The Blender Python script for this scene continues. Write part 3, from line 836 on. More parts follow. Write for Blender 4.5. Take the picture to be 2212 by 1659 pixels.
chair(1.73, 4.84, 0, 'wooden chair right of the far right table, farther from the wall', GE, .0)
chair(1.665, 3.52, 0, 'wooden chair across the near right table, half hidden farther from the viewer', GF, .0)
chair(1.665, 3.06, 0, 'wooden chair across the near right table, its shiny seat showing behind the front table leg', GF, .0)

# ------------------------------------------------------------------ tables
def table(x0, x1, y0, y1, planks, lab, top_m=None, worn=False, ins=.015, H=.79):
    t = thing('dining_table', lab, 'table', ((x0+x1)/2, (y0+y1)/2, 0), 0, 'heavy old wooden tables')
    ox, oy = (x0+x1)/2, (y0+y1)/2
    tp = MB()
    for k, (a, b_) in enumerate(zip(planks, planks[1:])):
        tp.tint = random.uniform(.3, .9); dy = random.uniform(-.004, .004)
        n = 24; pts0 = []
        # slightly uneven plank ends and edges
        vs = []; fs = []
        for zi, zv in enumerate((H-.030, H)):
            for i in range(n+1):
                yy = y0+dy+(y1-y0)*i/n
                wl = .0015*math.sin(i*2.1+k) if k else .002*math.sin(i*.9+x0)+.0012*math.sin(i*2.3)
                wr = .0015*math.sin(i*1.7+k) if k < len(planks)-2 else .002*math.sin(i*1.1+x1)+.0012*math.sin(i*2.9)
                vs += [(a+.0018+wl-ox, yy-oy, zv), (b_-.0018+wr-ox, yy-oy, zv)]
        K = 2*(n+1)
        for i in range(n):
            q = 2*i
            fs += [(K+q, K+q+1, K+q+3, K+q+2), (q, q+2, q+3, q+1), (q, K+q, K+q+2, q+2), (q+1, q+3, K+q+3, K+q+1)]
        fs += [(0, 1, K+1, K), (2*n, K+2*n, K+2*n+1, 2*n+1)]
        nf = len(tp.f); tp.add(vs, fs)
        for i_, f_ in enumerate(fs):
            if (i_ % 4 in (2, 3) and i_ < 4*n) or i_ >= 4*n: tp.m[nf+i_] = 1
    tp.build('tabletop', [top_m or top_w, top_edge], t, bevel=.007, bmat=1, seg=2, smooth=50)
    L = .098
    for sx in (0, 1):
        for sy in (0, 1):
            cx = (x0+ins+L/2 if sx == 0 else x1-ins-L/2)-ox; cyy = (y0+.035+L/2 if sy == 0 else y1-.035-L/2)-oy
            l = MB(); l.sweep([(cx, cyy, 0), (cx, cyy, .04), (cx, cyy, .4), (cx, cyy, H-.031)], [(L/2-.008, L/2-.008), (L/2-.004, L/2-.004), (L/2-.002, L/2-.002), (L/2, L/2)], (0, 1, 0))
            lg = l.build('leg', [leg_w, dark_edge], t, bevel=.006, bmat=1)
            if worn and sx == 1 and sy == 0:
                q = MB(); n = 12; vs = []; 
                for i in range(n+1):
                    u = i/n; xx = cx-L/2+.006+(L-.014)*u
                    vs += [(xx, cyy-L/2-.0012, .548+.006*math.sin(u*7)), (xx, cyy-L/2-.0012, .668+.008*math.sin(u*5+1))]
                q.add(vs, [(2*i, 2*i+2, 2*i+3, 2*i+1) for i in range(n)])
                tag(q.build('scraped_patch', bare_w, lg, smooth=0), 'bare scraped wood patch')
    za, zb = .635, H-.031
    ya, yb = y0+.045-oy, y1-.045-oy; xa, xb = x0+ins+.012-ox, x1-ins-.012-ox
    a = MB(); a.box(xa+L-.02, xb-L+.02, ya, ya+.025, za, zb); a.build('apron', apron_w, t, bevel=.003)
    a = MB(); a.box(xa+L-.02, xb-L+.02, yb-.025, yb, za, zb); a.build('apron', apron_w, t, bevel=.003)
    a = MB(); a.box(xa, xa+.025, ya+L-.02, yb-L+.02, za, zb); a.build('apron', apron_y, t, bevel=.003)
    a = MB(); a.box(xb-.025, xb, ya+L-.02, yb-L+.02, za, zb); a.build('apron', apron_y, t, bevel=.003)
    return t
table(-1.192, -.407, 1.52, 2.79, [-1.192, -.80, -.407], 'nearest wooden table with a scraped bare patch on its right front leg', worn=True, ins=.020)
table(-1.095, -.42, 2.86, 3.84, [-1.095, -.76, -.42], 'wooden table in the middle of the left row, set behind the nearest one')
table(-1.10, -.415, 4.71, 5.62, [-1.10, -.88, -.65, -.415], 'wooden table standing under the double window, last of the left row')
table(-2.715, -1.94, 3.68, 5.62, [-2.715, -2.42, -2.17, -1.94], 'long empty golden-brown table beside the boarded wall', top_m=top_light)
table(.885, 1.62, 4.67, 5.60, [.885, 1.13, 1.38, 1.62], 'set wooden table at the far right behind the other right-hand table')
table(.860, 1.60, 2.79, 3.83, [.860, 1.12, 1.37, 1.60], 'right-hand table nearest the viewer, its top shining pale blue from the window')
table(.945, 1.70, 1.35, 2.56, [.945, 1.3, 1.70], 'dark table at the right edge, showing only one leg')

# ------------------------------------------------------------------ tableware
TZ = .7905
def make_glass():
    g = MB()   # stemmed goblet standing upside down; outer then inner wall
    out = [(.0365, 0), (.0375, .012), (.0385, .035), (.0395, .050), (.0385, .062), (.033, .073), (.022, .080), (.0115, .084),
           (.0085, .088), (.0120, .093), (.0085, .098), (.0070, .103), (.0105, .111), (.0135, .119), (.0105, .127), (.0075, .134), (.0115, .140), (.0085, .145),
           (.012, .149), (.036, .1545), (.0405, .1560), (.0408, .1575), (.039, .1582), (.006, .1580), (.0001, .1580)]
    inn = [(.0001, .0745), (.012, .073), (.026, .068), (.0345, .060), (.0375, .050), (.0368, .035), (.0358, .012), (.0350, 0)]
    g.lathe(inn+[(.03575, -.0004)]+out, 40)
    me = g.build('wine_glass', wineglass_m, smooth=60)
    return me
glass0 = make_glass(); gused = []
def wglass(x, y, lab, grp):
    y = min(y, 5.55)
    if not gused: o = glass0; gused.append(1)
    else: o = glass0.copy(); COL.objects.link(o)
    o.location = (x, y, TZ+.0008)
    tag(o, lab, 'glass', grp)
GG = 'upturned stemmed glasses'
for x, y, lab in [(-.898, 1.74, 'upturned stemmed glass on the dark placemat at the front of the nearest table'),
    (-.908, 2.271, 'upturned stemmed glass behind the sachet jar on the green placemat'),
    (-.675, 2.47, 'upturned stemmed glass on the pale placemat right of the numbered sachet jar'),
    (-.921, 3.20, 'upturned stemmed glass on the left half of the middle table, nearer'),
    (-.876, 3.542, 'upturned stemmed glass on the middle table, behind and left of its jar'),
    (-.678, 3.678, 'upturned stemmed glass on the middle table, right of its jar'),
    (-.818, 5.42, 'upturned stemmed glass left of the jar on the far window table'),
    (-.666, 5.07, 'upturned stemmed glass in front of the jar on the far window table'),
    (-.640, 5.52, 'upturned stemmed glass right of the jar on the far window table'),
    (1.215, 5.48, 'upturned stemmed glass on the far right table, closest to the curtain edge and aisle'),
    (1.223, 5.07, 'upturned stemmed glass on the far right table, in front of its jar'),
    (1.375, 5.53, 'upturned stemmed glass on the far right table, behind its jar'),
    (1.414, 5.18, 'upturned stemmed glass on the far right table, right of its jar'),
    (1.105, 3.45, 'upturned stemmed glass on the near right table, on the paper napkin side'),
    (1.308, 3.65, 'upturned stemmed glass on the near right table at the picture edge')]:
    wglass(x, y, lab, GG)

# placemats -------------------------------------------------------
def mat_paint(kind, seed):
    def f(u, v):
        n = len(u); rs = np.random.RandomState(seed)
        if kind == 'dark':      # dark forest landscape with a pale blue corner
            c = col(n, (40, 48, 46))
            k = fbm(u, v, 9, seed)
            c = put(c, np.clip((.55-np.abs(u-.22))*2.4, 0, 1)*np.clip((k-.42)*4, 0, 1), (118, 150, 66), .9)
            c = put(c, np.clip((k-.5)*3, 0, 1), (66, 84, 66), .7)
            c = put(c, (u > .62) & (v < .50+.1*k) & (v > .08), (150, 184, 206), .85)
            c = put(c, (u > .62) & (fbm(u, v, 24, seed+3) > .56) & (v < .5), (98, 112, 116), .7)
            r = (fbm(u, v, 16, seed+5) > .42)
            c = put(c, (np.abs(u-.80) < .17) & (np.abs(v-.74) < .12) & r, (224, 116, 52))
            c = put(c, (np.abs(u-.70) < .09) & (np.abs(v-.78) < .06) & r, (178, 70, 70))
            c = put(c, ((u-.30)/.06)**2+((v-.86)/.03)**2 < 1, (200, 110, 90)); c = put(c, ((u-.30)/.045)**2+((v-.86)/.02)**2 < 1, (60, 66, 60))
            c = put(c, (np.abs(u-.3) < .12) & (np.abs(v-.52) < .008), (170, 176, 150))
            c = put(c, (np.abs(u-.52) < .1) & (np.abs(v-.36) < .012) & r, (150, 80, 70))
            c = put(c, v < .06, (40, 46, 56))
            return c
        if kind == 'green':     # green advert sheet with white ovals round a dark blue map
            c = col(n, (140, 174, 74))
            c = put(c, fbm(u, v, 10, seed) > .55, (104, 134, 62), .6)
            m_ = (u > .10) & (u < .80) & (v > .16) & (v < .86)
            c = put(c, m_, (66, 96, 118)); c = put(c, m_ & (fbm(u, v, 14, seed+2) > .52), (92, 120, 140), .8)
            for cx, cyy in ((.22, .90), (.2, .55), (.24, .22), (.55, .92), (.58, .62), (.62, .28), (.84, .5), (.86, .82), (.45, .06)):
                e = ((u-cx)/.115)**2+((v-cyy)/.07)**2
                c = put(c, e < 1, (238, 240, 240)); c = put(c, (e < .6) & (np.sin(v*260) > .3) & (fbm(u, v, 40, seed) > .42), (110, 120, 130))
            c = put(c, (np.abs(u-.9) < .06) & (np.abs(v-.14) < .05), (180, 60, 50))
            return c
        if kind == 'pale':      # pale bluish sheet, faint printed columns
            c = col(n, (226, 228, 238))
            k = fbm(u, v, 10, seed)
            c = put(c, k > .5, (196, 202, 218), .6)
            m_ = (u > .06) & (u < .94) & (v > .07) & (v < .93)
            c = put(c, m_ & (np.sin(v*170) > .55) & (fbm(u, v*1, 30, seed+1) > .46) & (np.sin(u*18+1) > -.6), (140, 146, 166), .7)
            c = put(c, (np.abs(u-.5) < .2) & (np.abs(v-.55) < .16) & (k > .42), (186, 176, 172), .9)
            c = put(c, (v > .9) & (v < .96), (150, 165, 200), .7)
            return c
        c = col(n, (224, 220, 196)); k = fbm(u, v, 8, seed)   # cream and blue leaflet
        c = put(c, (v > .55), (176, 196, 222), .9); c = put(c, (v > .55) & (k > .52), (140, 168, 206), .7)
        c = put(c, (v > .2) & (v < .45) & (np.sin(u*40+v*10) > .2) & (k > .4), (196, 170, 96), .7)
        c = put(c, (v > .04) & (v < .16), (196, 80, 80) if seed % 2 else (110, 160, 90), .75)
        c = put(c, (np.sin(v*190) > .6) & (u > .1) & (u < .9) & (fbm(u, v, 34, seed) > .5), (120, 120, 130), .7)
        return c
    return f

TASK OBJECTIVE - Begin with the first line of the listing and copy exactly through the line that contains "chair(1.665, 3.06, 0, 'wooden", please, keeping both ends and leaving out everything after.

RESPONSE TO THE EXERCISE -
The Blender Python script for this scene continues. Write part 3, from line 836 on. More parts follow. Write for Blender 4.5. Take the picture to be 2212 by 1659 pixels.
chair(1.73, 4.84, 0, 'wooden chair right of the far right table, farther from the wall', GE, .0)
chair(1.665, 3.52, 0, 'wooden chair across the near right table, half hidden farther from the viewer', GF, .0)
chair(1.665, 3.06, 0, 'wooden chair across the near right table, its shiny seat showing behind the front table leg', GF, .0)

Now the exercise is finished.